+++ Dataset content +++

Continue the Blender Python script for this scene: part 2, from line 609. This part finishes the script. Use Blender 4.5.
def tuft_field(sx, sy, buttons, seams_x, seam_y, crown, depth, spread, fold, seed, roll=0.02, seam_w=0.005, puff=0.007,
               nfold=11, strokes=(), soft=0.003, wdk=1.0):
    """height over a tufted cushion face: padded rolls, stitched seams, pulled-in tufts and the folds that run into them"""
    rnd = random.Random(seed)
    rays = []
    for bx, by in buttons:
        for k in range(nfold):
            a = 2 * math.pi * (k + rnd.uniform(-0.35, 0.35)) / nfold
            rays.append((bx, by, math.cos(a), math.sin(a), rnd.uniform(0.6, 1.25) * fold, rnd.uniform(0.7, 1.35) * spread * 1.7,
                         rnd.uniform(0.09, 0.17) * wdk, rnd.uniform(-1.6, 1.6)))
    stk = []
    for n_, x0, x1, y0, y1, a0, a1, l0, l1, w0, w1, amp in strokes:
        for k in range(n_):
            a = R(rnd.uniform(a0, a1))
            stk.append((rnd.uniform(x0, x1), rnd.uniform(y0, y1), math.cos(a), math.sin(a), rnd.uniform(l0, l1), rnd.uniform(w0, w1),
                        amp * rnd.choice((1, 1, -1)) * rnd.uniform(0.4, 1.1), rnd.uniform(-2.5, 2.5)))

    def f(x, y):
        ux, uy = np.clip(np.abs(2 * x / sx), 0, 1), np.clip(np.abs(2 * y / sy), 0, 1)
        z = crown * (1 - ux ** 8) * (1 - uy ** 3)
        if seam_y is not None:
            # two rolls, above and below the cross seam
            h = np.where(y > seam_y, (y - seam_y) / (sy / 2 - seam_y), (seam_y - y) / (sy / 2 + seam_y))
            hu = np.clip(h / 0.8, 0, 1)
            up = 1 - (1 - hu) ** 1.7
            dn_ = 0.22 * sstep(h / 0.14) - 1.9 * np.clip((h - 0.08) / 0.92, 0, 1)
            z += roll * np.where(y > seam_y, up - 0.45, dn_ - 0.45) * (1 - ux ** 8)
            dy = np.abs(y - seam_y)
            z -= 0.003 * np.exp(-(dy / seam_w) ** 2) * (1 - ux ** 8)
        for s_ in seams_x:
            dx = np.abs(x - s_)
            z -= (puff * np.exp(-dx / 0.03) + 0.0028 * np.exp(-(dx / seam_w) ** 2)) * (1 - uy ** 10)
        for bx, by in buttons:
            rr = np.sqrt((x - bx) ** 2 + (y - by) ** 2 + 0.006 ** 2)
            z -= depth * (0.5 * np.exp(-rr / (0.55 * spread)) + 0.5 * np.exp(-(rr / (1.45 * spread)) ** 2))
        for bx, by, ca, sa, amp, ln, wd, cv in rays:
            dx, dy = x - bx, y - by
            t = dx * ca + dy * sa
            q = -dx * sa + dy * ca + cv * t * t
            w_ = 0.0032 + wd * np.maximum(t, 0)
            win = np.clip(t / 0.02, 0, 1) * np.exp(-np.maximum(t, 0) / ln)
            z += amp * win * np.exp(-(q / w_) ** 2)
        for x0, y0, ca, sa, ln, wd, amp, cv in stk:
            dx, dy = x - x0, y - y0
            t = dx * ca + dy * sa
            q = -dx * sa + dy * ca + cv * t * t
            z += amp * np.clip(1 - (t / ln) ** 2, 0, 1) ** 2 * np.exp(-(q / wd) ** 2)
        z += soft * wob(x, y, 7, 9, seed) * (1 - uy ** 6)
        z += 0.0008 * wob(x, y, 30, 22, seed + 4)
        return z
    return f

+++

__Written problem__. Return exactly, please, the lines of the material from the first one down to and including the line where "amp * rnd.choice((1, 1, -1))" appears.

__Answer for the task__.
Continue the Blender Python script for this scene: part 2, from line 609. This part finishes the script. Use Blender 4.5.
def tuft_field(sx, sy, buttons, seams_x, seam_y, crown, depth, spread, fold, seed, roll=0.02, seam_w=0.005, puff=0.007,
               nfold=11, strokes=(), soft=0.003, wdk=1.0):
    """height over a tufted cushion face: padded rolls, stitched seams, pulled-in tufts and the folds that run into them"""
    rnd = random.Random(seed)
    rays = []
    for bx, by in buttons:
        for k in range(nfold):
            a = 2 * math.pi * (k + rnd.uniform(-0.35, 0.35)) / nfold
            rays.append((bx, by, math.cos(a), math.sin(a), rnd.uniform(0.6, 1.25) * fold, rnd.uniform(0.7, 1.35) * spread * 1.7,
                         rnd.uniform(0.09, 0.17) * wdk, rnd.uniform(-1.6, 1.6)))
    stk = []
    for n_, x0, x1, y0, y1, a0, a1, l0, l1, w0, w1, amp in strokes:
        for k in range(n_):
            a = R(rnd.uniform(a0, a1))
            stk.append((rnd.uniform(x0, x1), rnd.uniform(y0, y1), math.cos(a), math.sin(a), rnd.uniform(l0, l1), rnd.uniform(w0, w1),
                        amp * rnd.choice((1, 1, -1)) * rnd.uniform(0.4, 1.1), rnd.uniform(-2.5, 2.5)))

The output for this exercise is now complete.